Buried on page 330 in the book’s footnotes is this insignificant note to “explain” the crisis in the German section involving the two brothers:
Roman Well and Senin were pseudonyms of the Sobolevicius brothers, originally from Latvia. As Dr. Robert Soblen, Well committed suicide in 1962 when he was under prosecution as a Soviet espionage agent in the United States. Senin, under the name of Jack Soble, told a US Senate committee in 1957 that he had been a GPU agent while functioning inside the Left Opposition, although it was not customary for GPU agents to engage in political disputes with Trotsky.
This is astounding! Senin’s purpose was not to have “political disputes” with Trotsky, that was a cover. His job was to get as close as possible to the center of Trotsky’s organization and place other people there under cover of artificially induced factional fights.
Trotsky rumbled the Sobolevicius brothers and set out to explain the political implications of the case to the movement at once. When he testified to the Dewey Commission in 1937, Trotsky made a point of recalling Senin’s visit to him in Norway:
I had the suspicion, as other German friends who worked in the German organization, that the so-called Trotskyite was more or less an agent of the Stalinists. He came to assure me that it was not true—that is, Senin came, and we had a conversation for one hour or a bit more.
Soble’s own account, given to the Senate Subcommittee on Internal Security in 1957, was more illuminating:
Trotsky called me in and in a fit of rage told me he had discovered what I was up to.

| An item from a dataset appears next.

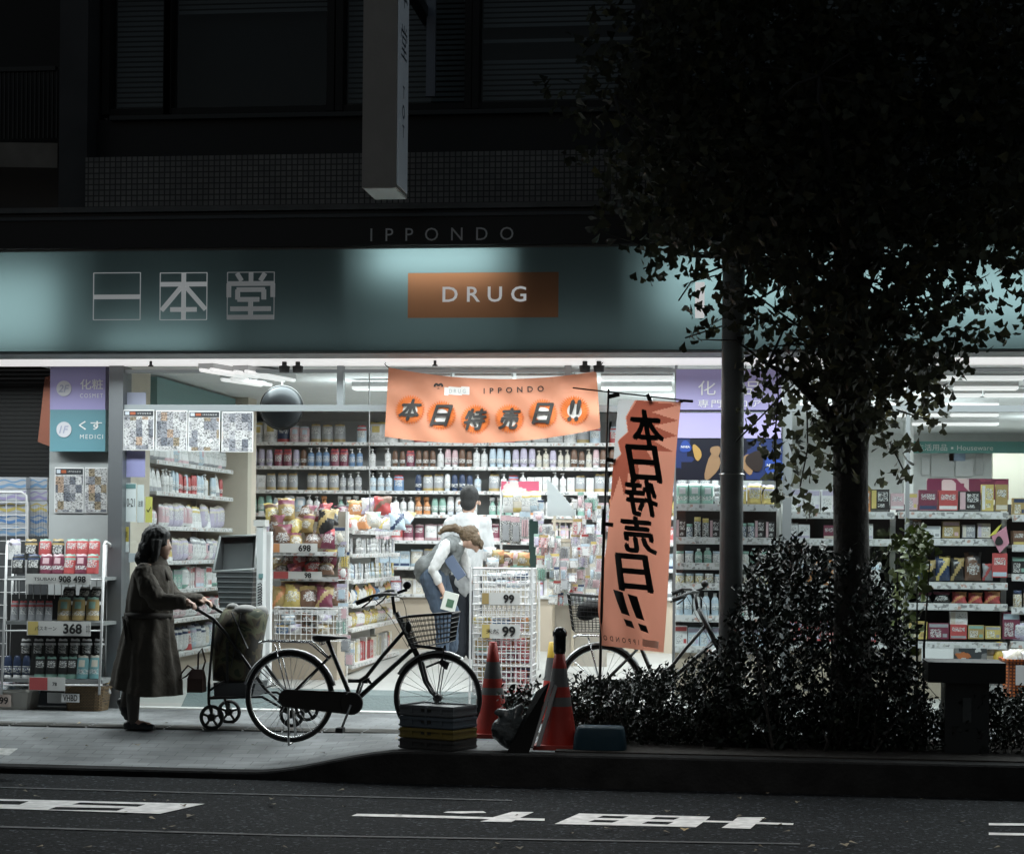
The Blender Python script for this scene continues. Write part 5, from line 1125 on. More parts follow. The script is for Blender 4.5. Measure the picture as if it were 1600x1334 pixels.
for y in (-.22, .22):
    k.tube([LW(306, 940, y), LW(318, 950, y), LW(345, 966, y), LW(362, 985, y), LW(404, 1042, y), LW(425, 1070, y)], .013, 8); k.tube([LW(338, 1062, y), LW(338, 1095, y), LW(344, 1116, y)], .012, 7); k.tube([LW(339, 1075, y), LW(362, 1060, y)], .010, 6)
    k.tube([LW(338, 1087, y), LW(422, 1084, y), LW(470, 1110, y)], .011, 6); k.tube([LW(338, 1062, y), LW(345, 968, y)], .010, 6); k.tube([LW(425, 1070, y), LW(470, 1110, y)], .012, 6)
k.tube([LW(338, 1087, -.22), LW(338, 1087, .22)], .01, 6); k.tube([LW(425, 1070, -.22), LW(425, 1070, .22)], .01, 6); bpart('frame', k, 'black', wk, True)
for y in (-.22, .22): bpart('grip', MB().tube([LW(297, 934, y), LW(306, 940, y), LW(320, 951, y)], .019, 8), 'rubber', wk, True)
k = MB()
rings = []
for t, a, b, hw in ((0, 336, 400, .17), (.1, 335, 405, .19), (.5, 335, 408, .20), (.8, 340, 414, .20), (.93, 346, 416, .17), (1.0, 352, 408, .12)):
    py = lerp(1062, 951, t); n_ = 14; rings.append([LW(lerp(a, b, .5) + (b - a) / 2 * math.copysign(abs(math.cos(2 * PI * j / n_)) ** .6, math.cos(2 * PI * j / n_)) + R.uniform(-1.5, 1.5), py + R.uniform(-1.5, 1.5), hw * math.copysign(abs(math.sin(2 * PI * j / n_)) ** .6, math.sin(2 * PI * j / n_))) for j in range(n_)])
k.loft(rings)
cm = bpy.data.materials.new('camouflage cloth'); cm.use_nodes = True; t_ = cm.node_tree; tc = t_.nodes.new('ShaderNodeTexCoord'); nn = t_.nodes.new('ShaderNodeTexNoise'); nn.inputs['Scale'].default_value = 7; nn.inputs['Detail'].default_value = 1.5; nn.inputs['Distortion'].default_value = .8
t_.links.new(tc.outputs['Object'], nn.inputs[0]); rp = ramp(t_, [(0, (.02, .018, .014)), (.44, (.065, .05, .03)), (.52, (.10, .10, .055)), (.6, (.035, .045, .025)), (.68, (.16, .14, .09))], nn.outputs[0]); t_.links.new(rp.outputs[0], t_.nodes['Principled BSDF'].inputs[0]); t_.nodes['Principled BSDF'].inputs['Roughness'].default_value = .8
bag = bpart('bag', k, cm, wk, True)
k = MB()
for a, b, c, d in ((372, 955, 398, 1010), (386, 956, 372, 1040)): k.bar(LW(a, b, -.205), LW(c, d, -.215), .03, .006)
k.bar(LW(366, 1062, -.21), LW(366, 1000, -.216), .02, .006); bpart('strap', k, 'dark', bag)
k = MB(); k.ball(LW(362, 948, 0), (.05, .06, .03), 8, 6); k.ball(LW(385, 952, -.05), (.09, .12, .04), 10, 6); k.ball(LW(404, 956, .05), (.06, .1, .05), 8, 6); bpart('grey_cloth', k, mat('grey cloth', (.25, .25, .24), .8), wk, True)
k = MB(); rings = []
for t in (0, .5, 1): rings.append([LW(lerp(345, 343, t), lerp(1086, 1064, t), -.19), LW(lerp(404, 410, t), lerp(1086, 1064, t), -.19), LW(lerp(404, 410, t), lerp(1086, 1064, t), .19), LW(lerp(345, 343, t), lerp(1086, 1064, t), .19)])
k.loft(rings); bpart('lower_basket', k, mat('basket grey', (.07, .075, .08), .5), wk)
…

He said, “You will one day regret what you are doing. I never want to see you again.”
Hansen comes along and buries these crucial political experiences made during the movement’s early history. The fact that two Stalinist agents conducted one of the most successful penetration jobs on the Left Opposition, is reduced to a distorted back-page footnote.
Such people as Hansen cannot carry forward the fight for Trotskyism since they try to disembowel its revolutionary history at every stage.